Saved entries:
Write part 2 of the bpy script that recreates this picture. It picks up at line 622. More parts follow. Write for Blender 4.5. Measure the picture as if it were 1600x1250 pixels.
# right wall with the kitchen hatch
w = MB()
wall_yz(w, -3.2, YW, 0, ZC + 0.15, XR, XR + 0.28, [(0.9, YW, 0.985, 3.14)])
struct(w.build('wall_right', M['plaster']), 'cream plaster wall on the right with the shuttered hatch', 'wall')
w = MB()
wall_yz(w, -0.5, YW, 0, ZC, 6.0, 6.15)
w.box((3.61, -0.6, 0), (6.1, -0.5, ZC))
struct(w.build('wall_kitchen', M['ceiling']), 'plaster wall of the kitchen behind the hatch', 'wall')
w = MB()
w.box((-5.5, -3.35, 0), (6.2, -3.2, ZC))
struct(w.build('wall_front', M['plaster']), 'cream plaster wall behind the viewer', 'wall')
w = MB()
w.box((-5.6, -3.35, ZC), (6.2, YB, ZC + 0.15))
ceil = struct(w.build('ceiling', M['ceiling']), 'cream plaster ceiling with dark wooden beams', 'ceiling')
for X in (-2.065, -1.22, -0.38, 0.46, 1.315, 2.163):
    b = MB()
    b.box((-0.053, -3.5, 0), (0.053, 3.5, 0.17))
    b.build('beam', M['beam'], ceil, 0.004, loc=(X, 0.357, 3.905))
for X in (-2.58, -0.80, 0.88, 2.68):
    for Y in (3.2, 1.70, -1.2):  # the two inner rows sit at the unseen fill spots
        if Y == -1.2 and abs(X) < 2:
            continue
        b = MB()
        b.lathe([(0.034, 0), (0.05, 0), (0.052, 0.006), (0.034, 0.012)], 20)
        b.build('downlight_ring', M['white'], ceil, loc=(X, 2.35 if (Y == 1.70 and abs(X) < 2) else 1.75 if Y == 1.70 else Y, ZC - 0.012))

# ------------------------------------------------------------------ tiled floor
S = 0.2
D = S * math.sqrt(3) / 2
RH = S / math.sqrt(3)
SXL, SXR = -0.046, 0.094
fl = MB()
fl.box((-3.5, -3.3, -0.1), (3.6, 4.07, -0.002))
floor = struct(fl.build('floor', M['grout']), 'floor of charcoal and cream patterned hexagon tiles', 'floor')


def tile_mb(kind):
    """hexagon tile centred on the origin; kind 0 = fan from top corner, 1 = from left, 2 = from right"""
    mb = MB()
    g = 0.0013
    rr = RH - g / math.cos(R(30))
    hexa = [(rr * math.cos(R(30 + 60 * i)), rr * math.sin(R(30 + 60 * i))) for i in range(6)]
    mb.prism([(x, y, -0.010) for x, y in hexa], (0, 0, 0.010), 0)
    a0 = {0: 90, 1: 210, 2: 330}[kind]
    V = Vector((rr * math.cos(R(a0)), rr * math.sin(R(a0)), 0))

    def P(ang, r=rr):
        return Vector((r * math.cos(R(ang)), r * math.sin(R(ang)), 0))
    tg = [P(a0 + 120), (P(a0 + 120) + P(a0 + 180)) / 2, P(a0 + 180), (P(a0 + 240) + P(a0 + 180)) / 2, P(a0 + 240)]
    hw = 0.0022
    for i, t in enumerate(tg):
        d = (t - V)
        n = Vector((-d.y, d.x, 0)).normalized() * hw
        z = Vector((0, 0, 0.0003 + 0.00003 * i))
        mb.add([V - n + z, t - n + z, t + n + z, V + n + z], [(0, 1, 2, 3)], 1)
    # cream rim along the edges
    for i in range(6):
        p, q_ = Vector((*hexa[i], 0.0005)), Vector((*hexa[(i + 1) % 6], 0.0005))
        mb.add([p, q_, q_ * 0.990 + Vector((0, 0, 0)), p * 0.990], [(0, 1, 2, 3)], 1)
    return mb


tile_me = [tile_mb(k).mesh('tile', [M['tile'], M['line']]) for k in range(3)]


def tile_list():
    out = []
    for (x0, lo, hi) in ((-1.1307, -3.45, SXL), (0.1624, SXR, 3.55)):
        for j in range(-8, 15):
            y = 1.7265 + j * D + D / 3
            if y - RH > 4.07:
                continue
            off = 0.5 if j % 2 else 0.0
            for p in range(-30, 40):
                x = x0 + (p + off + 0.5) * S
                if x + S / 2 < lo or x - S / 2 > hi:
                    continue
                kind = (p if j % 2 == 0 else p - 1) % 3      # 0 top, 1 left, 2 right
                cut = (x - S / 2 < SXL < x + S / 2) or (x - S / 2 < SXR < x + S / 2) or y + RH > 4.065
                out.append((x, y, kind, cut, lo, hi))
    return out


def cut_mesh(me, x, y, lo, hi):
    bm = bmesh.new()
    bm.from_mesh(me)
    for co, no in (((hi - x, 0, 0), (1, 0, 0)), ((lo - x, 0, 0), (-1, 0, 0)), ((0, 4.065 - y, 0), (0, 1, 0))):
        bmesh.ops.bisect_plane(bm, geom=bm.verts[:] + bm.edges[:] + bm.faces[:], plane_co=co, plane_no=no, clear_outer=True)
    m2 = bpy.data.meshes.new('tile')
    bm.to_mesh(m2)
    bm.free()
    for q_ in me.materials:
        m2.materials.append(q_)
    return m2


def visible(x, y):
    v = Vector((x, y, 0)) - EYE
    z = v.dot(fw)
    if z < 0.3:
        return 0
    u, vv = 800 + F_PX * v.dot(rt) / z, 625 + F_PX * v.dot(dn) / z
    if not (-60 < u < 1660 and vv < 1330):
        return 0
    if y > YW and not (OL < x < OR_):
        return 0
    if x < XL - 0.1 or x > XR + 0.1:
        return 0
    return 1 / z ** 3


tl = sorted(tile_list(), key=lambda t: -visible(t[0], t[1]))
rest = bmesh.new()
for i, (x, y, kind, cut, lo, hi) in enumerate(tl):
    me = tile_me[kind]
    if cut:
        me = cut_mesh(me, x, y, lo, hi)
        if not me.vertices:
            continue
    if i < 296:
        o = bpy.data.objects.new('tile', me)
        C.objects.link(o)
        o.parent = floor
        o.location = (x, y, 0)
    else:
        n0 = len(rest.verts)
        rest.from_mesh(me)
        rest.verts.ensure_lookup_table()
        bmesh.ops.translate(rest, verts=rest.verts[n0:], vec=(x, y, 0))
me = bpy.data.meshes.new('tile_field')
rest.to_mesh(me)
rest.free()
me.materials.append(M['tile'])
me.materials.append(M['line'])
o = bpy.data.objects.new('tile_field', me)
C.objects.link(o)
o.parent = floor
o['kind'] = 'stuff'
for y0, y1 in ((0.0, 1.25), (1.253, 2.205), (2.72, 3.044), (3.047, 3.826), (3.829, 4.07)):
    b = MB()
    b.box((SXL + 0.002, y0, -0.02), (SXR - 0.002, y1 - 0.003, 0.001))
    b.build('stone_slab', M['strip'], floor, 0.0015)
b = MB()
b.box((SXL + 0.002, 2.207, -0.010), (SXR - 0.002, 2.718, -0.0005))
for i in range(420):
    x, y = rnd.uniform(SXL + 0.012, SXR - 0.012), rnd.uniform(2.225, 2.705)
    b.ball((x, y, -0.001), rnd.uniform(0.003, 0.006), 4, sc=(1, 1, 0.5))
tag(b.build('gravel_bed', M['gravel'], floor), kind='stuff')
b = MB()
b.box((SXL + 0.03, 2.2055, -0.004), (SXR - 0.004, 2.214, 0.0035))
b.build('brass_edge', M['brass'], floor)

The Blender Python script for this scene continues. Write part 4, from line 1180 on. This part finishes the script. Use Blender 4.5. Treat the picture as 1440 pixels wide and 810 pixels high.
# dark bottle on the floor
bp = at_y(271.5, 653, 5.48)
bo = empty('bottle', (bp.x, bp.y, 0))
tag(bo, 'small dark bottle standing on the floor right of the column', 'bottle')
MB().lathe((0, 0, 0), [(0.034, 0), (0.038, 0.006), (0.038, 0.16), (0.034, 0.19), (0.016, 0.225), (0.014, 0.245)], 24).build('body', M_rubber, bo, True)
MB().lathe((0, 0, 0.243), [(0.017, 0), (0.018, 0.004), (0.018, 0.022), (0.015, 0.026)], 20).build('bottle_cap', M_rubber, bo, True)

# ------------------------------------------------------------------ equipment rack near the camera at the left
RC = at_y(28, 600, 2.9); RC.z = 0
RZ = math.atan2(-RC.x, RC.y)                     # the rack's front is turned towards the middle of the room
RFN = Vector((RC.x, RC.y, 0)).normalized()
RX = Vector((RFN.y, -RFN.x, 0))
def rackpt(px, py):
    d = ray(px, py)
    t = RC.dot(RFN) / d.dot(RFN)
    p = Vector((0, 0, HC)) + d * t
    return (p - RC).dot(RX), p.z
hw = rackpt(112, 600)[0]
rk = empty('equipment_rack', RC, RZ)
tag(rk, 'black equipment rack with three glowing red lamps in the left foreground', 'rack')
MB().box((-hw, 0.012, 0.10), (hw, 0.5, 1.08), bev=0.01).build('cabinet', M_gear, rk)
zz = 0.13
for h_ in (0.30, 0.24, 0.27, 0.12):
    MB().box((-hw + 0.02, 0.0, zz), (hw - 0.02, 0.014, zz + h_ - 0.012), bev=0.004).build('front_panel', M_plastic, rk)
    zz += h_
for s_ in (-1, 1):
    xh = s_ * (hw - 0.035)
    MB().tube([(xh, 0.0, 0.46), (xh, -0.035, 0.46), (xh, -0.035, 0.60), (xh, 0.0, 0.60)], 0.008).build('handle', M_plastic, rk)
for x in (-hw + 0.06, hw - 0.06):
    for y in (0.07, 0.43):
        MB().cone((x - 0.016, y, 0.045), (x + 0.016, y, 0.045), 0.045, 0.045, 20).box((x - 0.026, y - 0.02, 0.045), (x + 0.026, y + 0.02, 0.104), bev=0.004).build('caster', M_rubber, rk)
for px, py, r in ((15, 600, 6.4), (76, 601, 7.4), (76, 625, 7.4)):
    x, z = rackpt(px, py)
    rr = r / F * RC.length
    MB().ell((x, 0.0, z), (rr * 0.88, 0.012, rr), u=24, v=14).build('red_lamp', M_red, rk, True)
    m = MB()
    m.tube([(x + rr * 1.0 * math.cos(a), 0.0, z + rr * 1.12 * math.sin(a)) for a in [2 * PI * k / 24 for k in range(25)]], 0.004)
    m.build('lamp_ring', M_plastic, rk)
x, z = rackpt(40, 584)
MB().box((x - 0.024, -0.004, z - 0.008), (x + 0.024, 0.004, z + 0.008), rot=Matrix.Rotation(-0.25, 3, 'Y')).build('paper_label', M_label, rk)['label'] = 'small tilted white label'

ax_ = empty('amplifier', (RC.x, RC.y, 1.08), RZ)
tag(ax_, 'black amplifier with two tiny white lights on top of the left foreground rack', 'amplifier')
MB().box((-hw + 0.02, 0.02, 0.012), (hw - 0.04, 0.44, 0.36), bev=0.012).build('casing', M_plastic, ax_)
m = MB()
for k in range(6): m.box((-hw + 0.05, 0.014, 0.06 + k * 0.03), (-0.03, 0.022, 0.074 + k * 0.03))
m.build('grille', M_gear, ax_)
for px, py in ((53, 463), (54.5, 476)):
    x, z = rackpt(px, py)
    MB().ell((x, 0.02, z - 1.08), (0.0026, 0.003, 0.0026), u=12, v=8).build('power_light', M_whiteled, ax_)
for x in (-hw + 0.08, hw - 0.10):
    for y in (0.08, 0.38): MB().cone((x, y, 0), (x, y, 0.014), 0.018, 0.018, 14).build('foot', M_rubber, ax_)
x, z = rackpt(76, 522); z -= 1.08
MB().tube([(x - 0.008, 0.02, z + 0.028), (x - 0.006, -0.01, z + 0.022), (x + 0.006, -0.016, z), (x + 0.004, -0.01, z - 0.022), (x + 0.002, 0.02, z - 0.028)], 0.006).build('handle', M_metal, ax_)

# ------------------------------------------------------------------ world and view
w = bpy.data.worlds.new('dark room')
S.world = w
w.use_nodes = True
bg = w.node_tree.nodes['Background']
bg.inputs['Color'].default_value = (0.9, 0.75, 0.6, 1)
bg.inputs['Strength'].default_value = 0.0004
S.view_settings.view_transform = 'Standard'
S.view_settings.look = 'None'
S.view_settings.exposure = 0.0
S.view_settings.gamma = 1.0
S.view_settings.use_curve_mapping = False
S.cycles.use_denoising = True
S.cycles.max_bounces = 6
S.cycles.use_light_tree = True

Task requirements: Check each line of the records for the word "this" and extract those that contain it.

Correct result:
Write part 2 of the bpy script that recreates this picture. It picks up at line 622. More parts follow. Write for Blender 4.5. Measure the picture as if it were 1600x1250 pixels.
The Blender Python script for this scene continues. Write part 4, from line 1180 on. This part finishes the script. Use Blender 4.5. Treat the picture as 1440 pixels wide and 810 pixels high.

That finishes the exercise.